▶ DIRECTIONS
Retype every line from the start of the data down to and including the line with "SC.camera = cam". Skip the pictures.

# # # # # # #

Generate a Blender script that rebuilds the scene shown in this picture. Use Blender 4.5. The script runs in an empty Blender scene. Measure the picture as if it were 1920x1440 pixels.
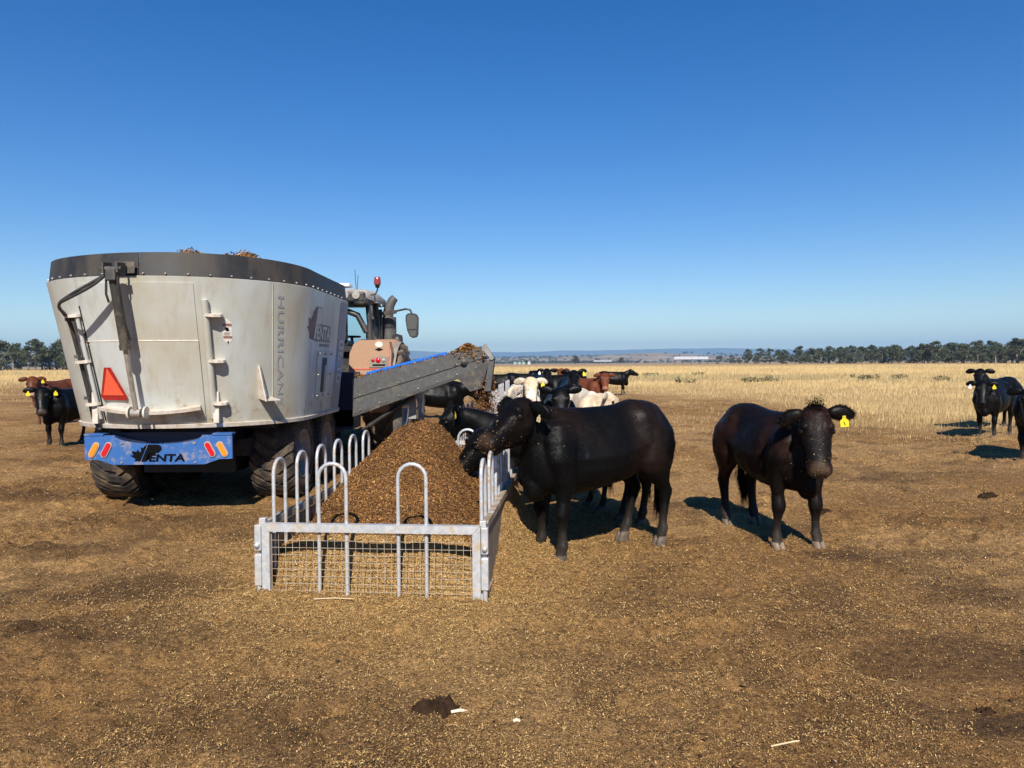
import bpy, bmesh, math, random
import numpy as np
from mathutils import Vector, Matrix

random.seed(7)
RNG = np.random.default_rng(11)
SC = bpy.context.scene
COL = SC.collection
R = math.radians

# ------------------------------------------------------------------ camera
cam_d = bpy.data.cameras.new("camera")
cam = bpy.data.objects.new("camera", cam_d)
COL.objects.link(cam)
cam_d.sensor_width = 36.0
cam_d.lens = 26.25
cam_d.clip_start = 0.05
cam_d.clip_end = 80000
CAMZ = 1.67
cam.matrix_world = Matrix.Translation((0, 0, CAMZ)) @ Matrix.Rotation(R(90 - 1.6), 4, 'X') @ Matrix.Rotation(R(-0.38), 4, 'Z')
SC.camera = cam

# ------------------------------------------------------------------ sky, sun, exposure
SUN_EL = 40.0
SUN_DIR = Vector((0.045, -1.0, 0)).normalized() * math.cos(R(SUN_EL)) + Vector((0, 0, math.sin(R(SUN_EL))))
world = bpy.data.worlds.new("World")
SC.world = world
world.use_nodes = True
wn = world.node_tree
for n in list(wn.nodes):
    wn.nodes.remove(n)
sky = wn.nodes.new("ShaderNodeTexSky")
sky.sky_type = 'NISHITA'
sky.sun_disc = False
sky.sun_elevation = R(SUN_EL)
sky.sun_rotation = math.atan2(SUN_DIR.x, SUN_DIR.y)
sky.altitude = 200
sky.air_density = 1.0
sky.dust_density = 0.0
sky.ozone_density = 2.8
bg = wn.nodes.new("ShaderNodeBackground")
bg.inputs[1].default_value = 0.084
wo = wn.nodes.new("ShaderNodeOutputWorld")
hs_ = wn.nodes.new("ShaderNodeHueSaturation")
hs_.inputs['Saturation'].default_value = 1.43
hs_.inputs['Hue'].default_value = 0.512
wn.links.new(sky.outputs[0], hs_.inputs['Color'])
wn.links.new(hs_.outputs[0], bg.inputs[0])
wn.links.new(bg.outputs[0], wo.inputs[0])

sun_d = bpy.data.lights.new("sun", 'SUN')
sun_d.energy = 5.0
sun_d.angle = R(0.53)
sun_d.color = (1.0, 0.945, 0.86)
sun = bpy.data.objects.new("sun", sun_d)
COL.objects.link(sun)
sun.rotation_euler = SUN_DIR.to_track_quat('Z', 'Y').to_euler()

SC.view_settings.view_transform = 'Standard'
SC.view_settings.look = 'None'
SC.view_settings.gamma = 1.0
SC.view_settings.use_curve_mapping = False
SC.view_settings.exposure = 0.5
SC.cycles.use_denoising = True
SC.cycles.max_bounces = 6
SC.cycles.diffuse_bounces = 3
SC.cycles.glossy_bounces = 3
SC.cycles.volume_bounces = 0
SC.cycles.transparent_max_bounces = 12
SC.cycles.caustics_reflective = False
SC.cycles.caustics_refractive = False


# ------------------------------------------------------------------ helpers
def tag(o, label=None, cat=None, group=None, kind=None):
    if label: o["label"] = label
    if cat: o["category"] = cat
    if group: o["group"] = group
    if kind: o["kind"] = kind
    return o


def empty(name, loc=(0, 0, 0), rz=0.0, label=None, cat=None, group=None):
    o = bpy.data.objects.new(name, None)
    COL.objects.link(o)
    o.location = loc
    o.rotation_euler = (0, 0, rz)
    o.empty_display_size = 0.1
    return tag(o, label, cat, group)


def link_mesh(name, me, parent=None, mats=()):
    for m in mats:
        me.materials.append(m)
    o = bpy.data.objects.new(name, me)
    COL.objects.link(o)
    if parent is not None:
        o.parent = parent
    return o


def mesh_np(name, V, F, mats=(), parent=None, colors=None, smooth=False, cname="Col"):
    """V (n,3), F (m,k) integer array, colors (n,3) per vertex."""
    V = np.asarray(V, dtype=np.float32)
    F = np.asarray(F, dtype=np.int32)
    me = bpy.data.meshes.new(name)
    me.vertices.add(len(V))
    me.vertices.foreach_set("co", V.ravel())
    k = F.shape[1]
    me.loops.add(F.size)
    me.loops.foreach_set("vertex_index", F.ravel())
    me.polygons.add(len(F))
    me.polygons.foreach_set("loop_start", np.arange(0, F.size, k, dtype=np.int32))
    me.polygons.foreach_set("loop_total", np.full(len(F), k, dtype=np.int32))
    if smooth:
        me.polygons.foreach_set("use_smooth", np.ones(len(F), dtype=bool))
    me.update(calc_edges=True)
    if colors is not None:
        at = me.color_attributes.new(cname, 'FLOAT_COLOR', 'POINT')
        c4 = np.ones((len(V), 4), dtype=np.float32)
        c4[:, :3] = colors
        at.data.foreach_set("color", c4.ravel())
    return link_mesh(name, me, parent, mats)


class MB:
    """collects simple solids; build() links them as one mesh object"""
    def __init__(self):
        self.v = []; self.f = []; self.s = []

    def add(self, vs, fs, smooth=False):
        o = len(self.v)
        self.v += [tuple(p) for p in vs]
        self.f += [tuple(i + o for i in f) for f in fs]
        self.s += [smooth] * len(fs)
        return self

    def box(self, c, s, rz=0.0, ry=0.0, rx=0.0, bev=0.0):
        x, y, z = s[0] / 2, s[1] / 2, s[2] / 2
        m = Matrix.Translation(c) @ Matrix.Rotation(rz, 4, 'Z') @ Matrix.Rotation(ry, 4, 'Y') @ Matrix.Rotation(rx, 4, 'X')
        if bev <= 0:
            vs = [m @ Vector(p) for p in ((-x, -y, -z), (x, -y, -z), (x, y, -z), (-x, y, -z), (-x, -y, z), (x, -y, z), (x, y, z), (-x, y, z))]
            fs = [(0, 3, 2, 1), (4, 5, 6, 7), (0, 1, 5, 4), (1, 2, 6, 5), (2, 3, 7, 6), (3, 0, 4, 7)]
            return self.add(vs, fs)
        b = min(bev, x * .9, y * .9, z * .9)
        bm = bmesh.new()
        bmesh.ops.create_cube(bm, size=1.0, matrix=Matrix.Diagonal((s[0], s[1], s[2], 1)))
        bmesh.ops.bevel(bm, geom=bm.edges[:], offset=b, segments=2, profile=0.5, affect='EDGES')
        bm.verts.index_update()
        self.add([m @ v.co for v in bm.verts], [[v.index for v in f.verts] for f in bm.faces])
        bm.free()
        return self

    def beam(self, a, b, w, h, up=(0, 0, 1)):
        a = Vector(a); b = Vector(b)
        d = (b - a).normalized()
        up = Vector(up)
        sd = d.cross(up)
        if sd.length < 1e-4:
            sd = d.cross(Vector((0, 1, 0)))
        sd.normalize()
        u = sd.cross(d)
        vs = []
        for p in (a, b):
            for sx, sy in ((-1, -1), (1, -1), (1, 1), (-1, 1)):
                vs.append(p + sd * (sx * w / 2) + u * (sy * h / 2))
        return self.add(vs, [(0, 1, 2, 3), (7, 6, 5, 4), (0, 4, 5, 1), (1, 5, 6, 2), (2, 6, 7, 3), (3, 7, 4, 0)])

    def tube(self, pts, r, n=10, smooth=True, caps=True):
        pts = [Vector(p) for p in pts]
        m = len(pts)
        rs = r if isinstance(r, (list, tuple)) else [r] * m
        t0 = (pts[1] - pts[0]).normalized()
        ref = Vector((0, 0, 1)) if abs(t0.z) < .9 else Vector((1, 0, 0))
        nrm = (ref - t0 * ref.dot(t0)).normalized()
        vs = []
        for i, p in enumerate(pts):
            t = (pts[min(i + 1, m - 1)] - pts[max(i - 1, 0)]).normalized()
            nrm = (nrm - t * nrm.dot(t)).normalized()
            bn = t.cross(nrm)
            for k in range(n):
                a = 2 * math.pi * k / n
                vs.append(p + (nrm * math.cos(a) + bn * math.sin(a)) * rs[i])
        fs = []
        for i in range(m - 1):
            for k in range(n):
                k2 = (k + 1) % n
                fs.append((i * n + k, i * n + k2, (i + 1) * n + k2, (i + 1) * n + k))
        self.add(vs, fs, smooth)
        if caps:
            self.add(vs[:n], [tuple(range(n))[::-1]])
            self.add(vs[-n:], [tuple(range(n))])
        return self

    def prism(self, poly, origin, ux, uy, depth):
        """2-D polygon (list of (a,b)) spanned by ux,uy at origin, extruded by vector depth"""
        o = Vector(origin); ux = Vector(ux); uy = Vector(uy); dp = Vector(depth)
        n = len(poly)
        a = [o + ux * p[0] + uy * p[1] for p in poly]
        b = [p + dp for p in a]
        fs = [tuple(range(n)), tuple(range(2 * n - 1, n - 1, -1))]
        for i in range(n):
            j = (i + 1) % n
            fs.append((i, i + n, j + n, j))
        return self.add(a + b, fs)

    def lathe(self, prof, c, axis='X', n=32, smooth=True):
        """prof list of (r, h) about an axis through c"""
        vs = []
        for r, h in prof:
            for k in range(n):
                a = 2 * math.pi * k / n
                p = (h, r * math.cos(a), r * math.sin(a)) if axis == 'X' else ((r * math.cos(a), h, r * math.sin(a)) if axis == 'Y' else (r * math.cos(a), r * math.sin(a), h))
                vs.append(Vector(c) + Vector(p))
        fs = []
        for i in range(len(prof) - 1):
            for k in range(n):
                k2 = (k + 1) % n
                fs.append((i * n + k, i * n + k2, (i + 1) * n + k2, (i + 1) * n + k))
        return self.add(vs, fs, smooth)

    def grid(self, P, smooth=True, closed=False):
        """P[i][j] of points"""
        m, n = len(P), len(P[0])
        vs = [p for row in P for p in row]
        fs = []
        for i in range(m - 1):
            for j in range(n if closed else n - 1):
                j2 = (j + 1) % n
                fs.append((i * n + j, i * n + j2, (i + 1) * n + j2, (i + 1) * n + j))
        return self.add(vs, fs, smooth)

    def build(self, name, mat, parent=None, fix=True):
        me = bpy.data.meshes.new(name)
        me.from_pydata(self.v, [], self.f)
        me.polygons.foreach_set("use_smooth", self.s)
        if fix:
            bm = bmesh.new()
            bm.from_mesh(me)
            bmesh.ops.recalc_face_normals(bm, faces=bm.faces)
            bm.to_mesh(me)
            bm.free()
        me.update()
        return link_mesh(name, me, parent, (mat,))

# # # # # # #

▶ ANSWER BELOW
Generate a Blender script that rebuilds the scene shown in this picture. Use Blender 4.5. The script runs in an empty Blender scene. Measure the picture as if it were 1920x1440 pixels.
import bpy, bmesh, math, random
import numpy as np
from mathutils import Vector, Matrix

random.seed(7)
RNG = np.random.default_rng(11)
SC = bpy.context.scene
COL = SC.collection
R = math.radians

# ------------------------------------------------------------------ camera
cam_d = bpy.data.cameras.new("camera")
cam = bpy.data.objects.new("camera", cam_d)
COL.objects.link(cam)
cam_d.sensor_width = 36.0
cam_d.lens = 26.25
cam_d.clip_start = 0.05
cam_d.clip_end = 80000
CAMZ = 1.67
cam.matrix_world = Matrix.Translation((0, 0, CAMZ)) @ Matrix.Rotation(R(90 - 1.6), 4, 'X') @ Matrix.Rotation(R(-0.38), 4, 'Z')
SC.camera = cam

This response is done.